PhD position in Distributed Control for Highly Reliable Communication in Free Space Optical...

Updated: over 1 year ago
Job Type: Temporary
Deadline: 30 Sep 2022

We are seeking a motivated candidate to work on this research topic for 4 years full-time at the Pervasive Systems/Design and Analysis of Communication Systems Research groups within the EEMCS faculty at the University of Twente (UT), Enschede, The Netherlands. You may part of your time be located at TNO in The Hague, one of the consortium partners.

The PhD position is embedded in the national research programme FREE: Optical Wireless Superhighways funded by the Dutch Research Council NWO and various industrial parties.

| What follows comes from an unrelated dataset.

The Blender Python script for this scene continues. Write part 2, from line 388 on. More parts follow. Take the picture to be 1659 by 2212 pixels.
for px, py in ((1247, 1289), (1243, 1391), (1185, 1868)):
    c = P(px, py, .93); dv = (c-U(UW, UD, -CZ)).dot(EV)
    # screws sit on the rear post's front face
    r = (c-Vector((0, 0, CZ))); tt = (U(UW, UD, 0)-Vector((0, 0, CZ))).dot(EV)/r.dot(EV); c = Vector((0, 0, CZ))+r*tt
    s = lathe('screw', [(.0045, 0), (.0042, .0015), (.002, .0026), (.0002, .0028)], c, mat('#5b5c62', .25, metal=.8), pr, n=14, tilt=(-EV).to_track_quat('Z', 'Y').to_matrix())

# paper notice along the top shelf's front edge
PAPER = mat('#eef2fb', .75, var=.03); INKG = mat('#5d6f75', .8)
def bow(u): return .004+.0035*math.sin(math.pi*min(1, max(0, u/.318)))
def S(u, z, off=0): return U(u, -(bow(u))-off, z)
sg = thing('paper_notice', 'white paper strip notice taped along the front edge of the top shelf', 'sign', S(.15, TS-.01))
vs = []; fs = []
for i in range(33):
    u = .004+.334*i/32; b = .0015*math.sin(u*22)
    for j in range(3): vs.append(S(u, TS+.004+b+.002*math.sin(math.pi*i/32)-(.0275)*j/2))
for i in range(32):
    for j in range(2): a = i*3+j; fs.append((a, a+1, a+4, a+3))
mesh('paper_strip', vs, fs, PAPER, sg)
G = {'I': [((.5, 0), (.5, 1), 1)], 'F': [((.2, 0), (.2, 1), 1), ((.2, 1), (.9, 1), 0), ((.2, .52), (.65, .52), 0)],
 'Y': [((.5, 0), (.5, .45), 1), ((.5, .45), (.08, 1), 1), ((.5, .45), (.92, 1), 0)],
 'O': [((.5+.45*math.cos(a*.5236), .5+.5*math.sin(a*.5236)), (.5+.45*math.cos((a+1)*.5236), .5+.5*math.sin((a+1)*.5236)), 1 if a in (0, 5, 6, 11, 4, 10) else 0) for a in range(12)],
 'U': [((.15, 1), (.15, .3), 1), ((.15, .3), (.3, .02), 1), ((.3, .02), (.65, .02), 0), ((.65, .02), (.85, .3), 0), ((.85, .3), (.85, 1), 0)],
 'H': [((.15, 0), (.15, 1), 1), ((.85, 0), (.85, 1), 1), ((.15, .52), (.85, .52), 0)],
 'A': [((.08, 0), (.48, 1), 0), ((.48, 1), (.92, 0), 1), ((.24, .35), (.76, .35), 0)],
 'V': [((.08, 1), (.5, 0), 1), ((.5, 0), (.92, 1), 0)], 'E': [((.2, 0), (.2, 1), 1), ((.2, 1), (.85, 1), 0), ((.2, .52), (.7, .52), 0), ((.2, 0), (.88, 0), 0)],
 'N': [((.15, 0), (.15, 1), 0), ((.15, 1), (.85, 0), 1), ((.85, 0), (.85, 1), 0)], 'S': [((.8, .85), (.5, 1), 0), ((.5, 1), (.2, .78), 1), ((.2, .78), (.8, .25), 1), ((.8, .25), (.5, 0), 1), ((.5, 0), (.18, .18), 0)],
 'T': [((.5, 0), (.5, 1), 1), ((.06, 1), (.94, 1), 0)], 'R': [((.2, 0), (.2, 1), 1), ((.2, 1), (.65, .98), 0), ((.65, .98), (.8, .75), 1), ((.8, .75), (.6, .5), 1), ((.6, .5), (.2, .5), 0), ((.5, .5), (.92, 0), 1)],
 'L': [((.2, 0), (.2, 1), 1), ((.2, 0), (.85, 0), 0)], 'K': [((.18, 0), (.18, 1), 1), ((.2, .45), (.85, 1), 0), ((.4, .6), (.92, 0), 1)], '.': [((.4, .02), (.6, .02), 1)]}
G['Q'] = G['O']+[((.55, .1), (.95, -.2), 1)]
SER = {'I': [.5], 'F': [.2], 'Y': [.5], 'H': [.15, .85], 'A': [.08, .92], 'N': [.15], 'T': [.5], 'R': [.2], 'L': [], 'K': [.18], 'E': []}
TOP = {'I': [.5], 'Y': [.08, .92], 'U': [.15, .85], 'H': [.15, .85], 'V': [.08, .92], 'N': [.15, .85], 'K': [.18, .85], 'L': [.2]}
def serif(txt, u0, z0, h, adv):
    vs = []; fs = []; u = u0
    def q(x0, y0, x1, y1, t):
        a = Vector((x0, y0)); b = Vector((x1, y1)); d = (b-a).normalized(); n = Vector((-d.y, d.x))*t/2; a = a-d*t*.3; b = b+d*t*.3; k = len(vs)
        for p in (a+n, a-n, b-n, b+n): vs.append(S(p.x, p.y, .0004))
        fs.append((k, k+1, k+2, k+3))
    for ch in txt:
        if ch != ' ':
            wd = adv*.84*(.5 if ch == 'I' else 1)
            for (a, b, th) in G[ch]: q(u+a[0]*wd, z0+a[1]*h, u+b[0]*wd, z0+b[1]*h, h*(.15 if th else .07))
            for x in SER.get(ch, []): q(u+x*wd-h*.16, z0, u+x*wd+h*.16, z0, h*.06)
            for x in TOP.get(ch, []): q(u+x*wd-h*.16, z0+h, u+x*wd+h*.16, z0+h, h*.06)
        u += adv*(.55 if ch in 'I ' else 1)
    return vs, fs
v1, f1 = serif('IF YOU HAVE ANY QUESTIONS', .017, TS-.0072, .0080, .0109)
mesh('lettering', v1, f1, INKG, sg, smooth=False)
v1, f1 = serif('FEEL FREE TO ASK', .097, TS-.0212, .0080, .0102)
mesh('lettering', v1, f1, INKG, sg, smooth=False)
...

The Optical Wireless Superhighways Research Program
Data generation and consumption have been growing exponentially over the past 50 years pushing traditional technologies to their limits. Future applications, such as high resolution earth observation and 5G, need new paradigms for wireless connectivity. This program will enable such transition by carrying out research into optical free-space communications to replace radio frequencies. Through a single network of networks, that seamlessly integrates satellite and ground-based communications, we foresee 100 fold increase in wireless connectivity on all length scales, offering inherent security and low latency. This program will link user needs to key enabling technologies from photonics, digital and quantum technologies to help developing concrete products and applications for our digital society.

About the Project
Traditional resource allocation in telecommunication networks is based on the scarcity of bandwidth. As such, state of the art techniques are focusing on distributing resources to users so that to satisfy some minimum throughput-latency service requirement. Free space optical (FSO) satellite networks present, however, an extremely large bandwidth. Focus should be on severe throughput reductions or outages due to a rather variable channel which needs to be accurately predicted. This project targets the creation of a proof-of-concept Software Defined Network (SDN) platform with distributed intelligence in order to allow for reliable communication under every sort of uncertain channel. As such, each intelligent agent in the SDN, placed within the satellites themselves will infer the consequence to global behaviour (e.g. network congestion and/or delay) based on local perturbation (e.g. bad channel, mixed traffic requirements) and perform proactive actions (e.g. reroute traffic via different satellite-links).